El lejano país de los estanques / The Faraway Country of the Ponds
Novel , 1998
Destino
Pages: 248
Ojo Crítico Award 1998
No. 1 Bevilacqua and Chamorro Series
Lorenzo Silva´s crime novel feels initially like an enigma or mystery story à la Agatha Christie but soon has the ring of a crime story à la Raymond Chandler. Like Chandler´s pulp crime stories that transpire on the dark side of sunlit Los Angeles, Silva´s novel moves in the shadows of sunny Mallorca. Understandably, some major differences prevail. Silva´s bizarre title, El lejano país de los estanques (The Faraway Country of the Ponds), taken from a page by Virginia Woolf, sounds unlike that of any pulp crime story but nevertheless holds the clue to the strange events that unfold. Moreover, whereas in Chandler the investigators are private dicks, Silva chooses as his sleuths two individuals from Spain´s new Guardia Civil who have nothing in common with their infamous predecessors known metonymically as tricornios. In fact, Sergeant Bevilacqua and his younger assistant Virginia Chamorro more closely resemble FBI agents or federal marshals.

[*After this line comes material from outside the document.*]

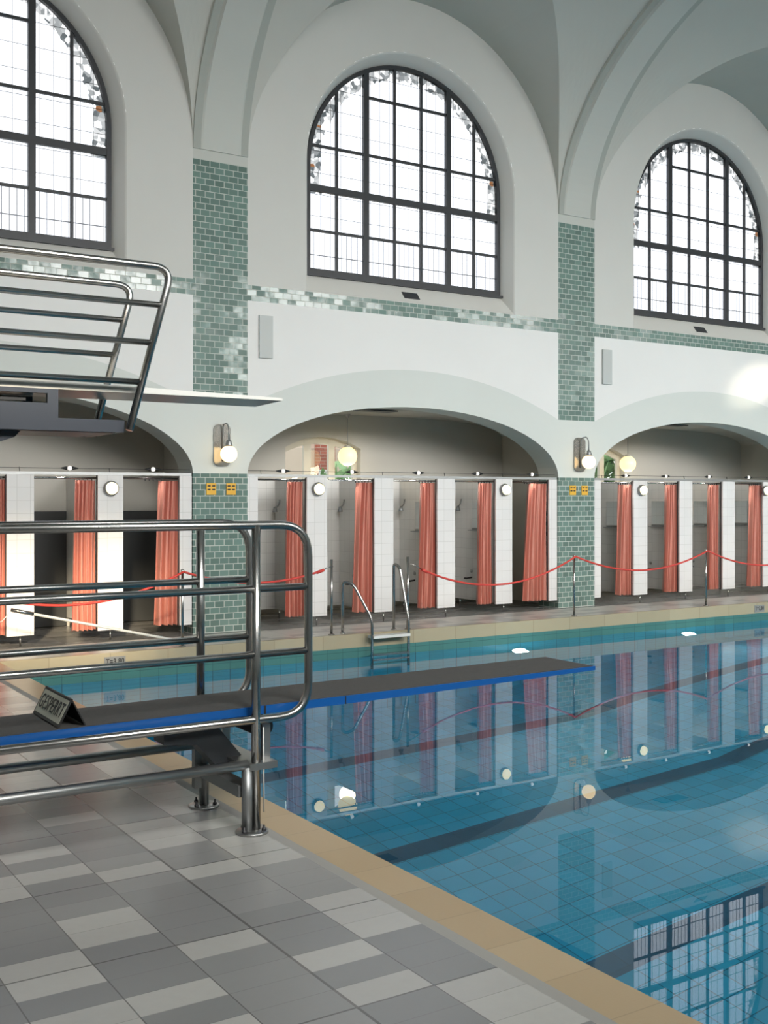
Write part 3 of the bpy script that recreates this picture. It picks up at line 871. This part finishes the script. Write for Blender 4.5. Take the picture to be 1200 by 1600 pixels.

Bevilacqua (or "Vila") and Chamorro have been summoned from Madrid by the Guardia Civil in a Mallorcan hamlet to help solve the murder of a young Austrian woman whose nude body with two gunshot wounds was found hanging from a crossbeam in the living room of a seaside chalet –or more succintly, as one of the local gendarmes who found the body commented to Vila and Chamorro, "una tía desnuda con un par de balazos. Como en Los Angeles." (a naked chick with a couple of bullet holes. Like in Los Angeles). Although superficially accurate, the gendarme´s oversimplification could not foreshadow that the trail of clues leading back from the hanging body to the perpetrator of the crime would immerse Vila and Chamorro in Mallorca lesbian´s subculture.